Copy exactly the lines from the start of the material through the line with "def V(*a): return Vector(a)". Pictures stay out of the copy.

■ **SOURCE EXCERPT**
····················

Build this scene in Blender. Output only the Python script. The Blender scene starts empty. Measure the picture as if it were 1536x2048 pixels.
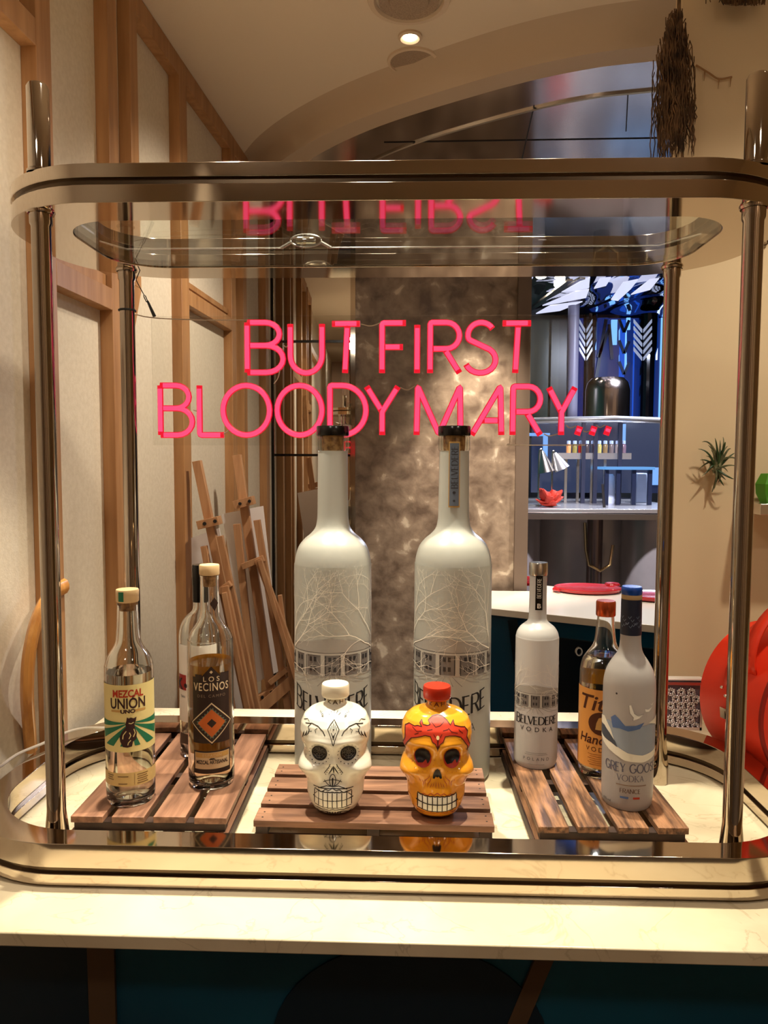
import bpy, bmesh, math, random
import numpy as np
from mathutils import Vector, Matrix
from mathutils.bvhtree import BVHTree
random.seed(7)
SC = bpy.context.scene
COL = SC.collection
PI = math.pi
def V(*a): return Vector(a)

# ------------------------------------------------------------ camera, world, lights, exposure
F, YAW, PITCH, ROLL, CZ = 1506.6, .0342, .067, .0035, 1.5416
def cam_axes():
    cy, sy = math.cos(YAW), math.sin(YAW)
    fw = V(-sy*math.cos(PITCH), cy*math.cos(PITCH), -math.sin(PITCH))
    rt = V(cy, sy, 0); up = rt.cross(fw)
    return rt*math.cos(ROLL)+up*math.sin(ROLL), -rt*math.sin(ROLL)+up*math.cos(ROLL), fw
RT, UP, FW = cam_axes()
cd = bpy.data.cameras.new('camera'); cam = bpy.data.objects.new('camera', cd); COL.objects.link(cam)
cd.sensor_fit = 'VERTICAL'; cd.sensor_height = 36; cd.sensor_width = 27; cd.lens = 36*F/2048
cd.clip_start = .02; cd.clip_end = 60
m = Matrix((RT, UP, -FW)).transposed().to_4x4(); m.translation = V(0, 0, CZ); cam.matrix_world = m
SC.camera = cam
# points measured on the photograph, turned into world positions on known planes
def ray(px, py): return FW+RT*((px-768)/F)-UP*((py-1024)/F)
def onz(px, py, z): d = ray(px, py); return V(0, 0, CZ)+d*((z-CZ)/d.z)
def ony(px, py, y): d = ray(px, py); return V(0, 0, CZ)+d*(y/d.y)
WX0, WS = -.90, .053                       # the left wall: x = WX0 + WS*y
def onwall(px, py): d = ray(px, py); return V(0, 0, CZ)+d*(WX0/(d.x-WS*d.y))

w = bpy.data.worlds.new('world'); SC.world = w; w.use_nodes = True
w.node_tree.nodes['Background'].inputs[0].default_value = (.62, .41, .25, 1)
w.node_tree.nodes['Background'].inputs[1].default_value = .32
def lamp(name, kind, loc, target, power, color, size=.05, angle=40, blend=.3, sy=None):
    l = bpy.data.lights.new(name, kind); o = bpy.data.objects.new(name, l); COL.objects.link(o)
    o.location = loc; o.rotation_euler = (Vector(target)-Vector(loc)).to_track_quat('-Z', 'Y').to_euler()
    l.energy = power; l.color = color
    if kind == 'SPOT': l.spot_size = math.radians(angle); l.spot_blend = blend; l.shadow_soft_size = size
    if kind == 'AREA':
        l.size = size
        if sy: l.shape = 'RECTANGLE'; l.size_y = sy
    return o
WARM = (1, .89, .75)
lamp('bar_spot', 'SPOT', (.34, 1.46, 2.79), (.12, 1.30, .9), 195, (1, .90, .74), .022, 46, .35)
lamp('bar_spot', 'SPOT', (-.46, 1.40, 2.79), (-.30, 1.28, .9), 180, (1, .90, .74), .022, 46, .35)
lamp('front_spot', 'SPOT', (-.12, 1.0, 2.79), (-.16, 1.0, .9), 33, (1, .86, .66), .02, 31, .22)
lamp('column_spot', 'SPOT', (.36, 3.34, 2.72), (.34, 3.80, 1.25), 170, (1, .86, .70), .03, 46, .9)
lamp('counter_spot', 'SPOT', (.95, 3.25, 2.70), (.85, 3.4, .9), 95, (1, .90, .76), .03, 55, .5)
lamp('wall_washer', 'SPOT', (.98, 1.0, 2.79), (1.05, 1.80, 1.3), 50, (1, .88, .70), .04, 80, .9)
lamp('wall_washer', 'SPOT', (0.15, 2.2, 2.79), (-.75, 2.5, 1.3), 82, WARM, .05, 90, .9)
lamp('wall_washer', 'SPOT', (-.1, 1.0, 2.79), (-.85, 1.35, 1.4), 34, WARM, .05, 80, .9)
lamp('room_spot', 'SPOT', (-.55, -.3, 2.79), (-.2, 1.4, 1.2), 22, WARM, .12, 100, .9)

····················

■ **EXERCISE OUTPUT**
Build this scene in Blender. Output only the Python script. The Blender scene starts empty. Measure the picture as if it were 1536x2048 pixels.
import bpy, bmesh, math, random
import numpy as np
from mathutils import Vector, Matrix
from mathutils.bvhtree import BVHTree
random.seed(7)
SC = bpy.context.scene
COL = SC.collection
PI = math.pi
def V(*a): return Vector(a)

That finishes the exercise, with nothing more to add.